UK Sets Course to Woo Big Tech

In April, the U.K. government announced a new plan to make the U.K. a global crypto hub with, among other things, a friendly regulatory environment. Now the government is prepared to unveil a set of new policies that will seek to lure the tech sector, from artificial intelligence to quantum computing to digital health. 

The Department for Digital, Culture, Media and Sport is due to publish a digital strategy that will put together many of the government’s existing tech policies into one document, according to the Financial Times. The announcement could come during the London’s Tech Week, which starts on June 13 in an attempt to boost Britain’s digital economy.  

The U.K. government is expected to host a dinner with tech bosses and investors to encourage investment in the U.K. 

The strategy is expected to say that the U.K. needs to strengthen its position as a global science and tech superpower, highlighting areas including AI, quantum computing and semiconductors, the FT reported. One area of particular importance is digital health and the use of data by the National Health System (NHS). Health Secretary Sajid Javid is keen to use data to identify where disparities exist and allocate resources on this basis. 

The U.K. government has been working for years on a national strategic plan to become an AI “superpower.” In 2021, the government published a report setting out its plan. This strategy included the creation of a National AI research and innovation program, an AI Standards Hub (to establish or collaborate in the development of international standards) and the modification of existing laws to include AI. According to this plan, the government is due to publish late this year an AI white paper, a prerequisite step to the development of a law. 

Additionally, the Digital Regulation Cooperation Forum (DRCF), a group of four U.K. regulators, may have started to help in the design of this AI framework. One unique feature of this joint regulator is that it is planning to use the capabilities and powers of each individual member, the Financial Conduct Authority (FCA), the Competition and Markets Authority (CMA), the Information Commissioners’ Office (IC) and the telecom regulator (Ofcom), to provide a common response to stakeholders — in other words, one unified message from regulators. This may be particularly useful for businesses as more and more regulators are publishing guidance with recommendations without realizing the impact that some actions may have in other regulators’ areas. 

The DRCF launched a consultation a few months ago seeking input from the public on how to audit algorithms. The regulators propose six different blueprints with different levels of regulatory intervention, from clarifying how external audits should be conducted to providing guidance, assisting standard-setting authorities to convert regulatory requirements into testable criteria for audit, or accrediting organizations to carry out audits. The consultation will remain open until tomorrow, June 8, 2022. 
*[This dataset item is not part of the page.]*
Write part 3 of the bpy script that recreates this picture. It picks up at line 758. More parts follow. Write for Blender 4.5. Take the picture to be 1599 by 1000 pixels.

The UK government is also trying to find the right balance with proposed legislation to provide opportunities to big and small tech players as well as boosting the country’s productivity. In this regard, the government pulled out from the Queen’s speech in May a bill that would have created a new regulator with powers to determine what the Big Tech firms could and couldn’t do. The bill was finally included as a draft, but it is not expected to be passed during this parliamentary session. According to the U.K. ministers, this was a decision that would foster innovation. “Compared to other emerging international regulatory regimes, we are building a more flexible and targeted regime that can better support innovation,” the ministers said in a statement.